If $k$ is an integer, let $\mathrm{c}(k)$ denote the largest cube that is less than or equal to $k$. Find all positive integers $p$ for which the following sequence is bounded:
$a_0 = p$ and $a_{n+1} = 3a_n-2\mathrm{c}(a_n)$ for $n \geqslant 0$.
Well $a_{n+1}=3a_n-\mathrm{c}(a_n)\ge 3a_n-2a_n=a_n$ since $a_n\ge\mathrm{c}(a_n)$. If the sequence is bounded then $a_{n+1}=a_n$ implying $\mathrm{c}(a_n)=a_n$ i.e. when $a_n$ is a perfect cube.
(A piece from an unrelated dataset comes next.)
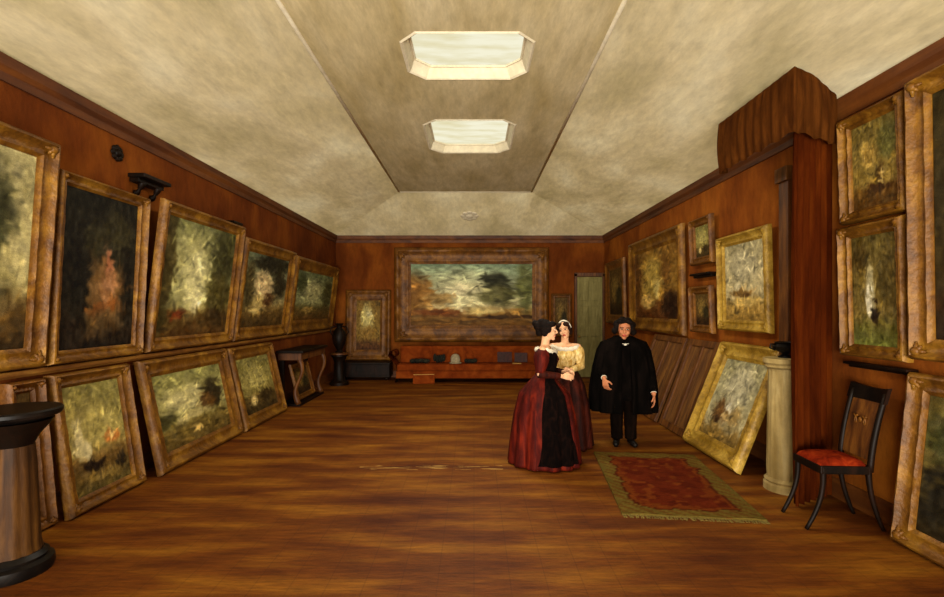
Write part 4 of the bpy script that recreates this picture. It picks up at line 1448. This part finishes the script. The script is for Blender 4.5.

Suppose there exists a perfect cube in the sequence, say $a_{k}$ is a perfect cube. Then $m^3=a_k=3a_{k-1}-\mathrm2{c}(a_{k-1})$. For the sake of brevity allow $\mathrm{c}(a_{k-1})=b^3$. So $m^3+2b^3=3a_{k-1}$. This means $m+2b=0\pmod{3}$ i.e. $m=b\pmod{3}$ so $m=b+3l$ for $l$ a non-negative integer.
Suppose $l\ge 1$.
Then $3a_{k-1}=2b^3+m^3=2b^3+ (b+3l)^3=3b^3+9b^2l+27bl^2+27l^3$ i.e. $a_{k-1}=b^3+3b^2l+9bl^2+9l^3> b^3+3b^2+3b+1=(b+1)^3$, implying that $\mathrm{c}(a_{k-1})\ge (b+1)^3>b^3$ contradiction. So $l=0$. Then $m=b$, meaning the inequality $m^3\ge a_{k-1}\ge b^3$ is the same as saying $m^3=b^3=a_{k-1}$.
Hence $a_{k-1}$ is a cube. So have proved that if $a_{k}$ is a cube, so is $a_{k-1}$. So if the sequence is bounded, then $a_n$ is a perfect cube for some $n$, meaning $a_{n-1}$ is perfect cube etc until we reach $a_0=p$. So we require $p$ to be a perfect cube.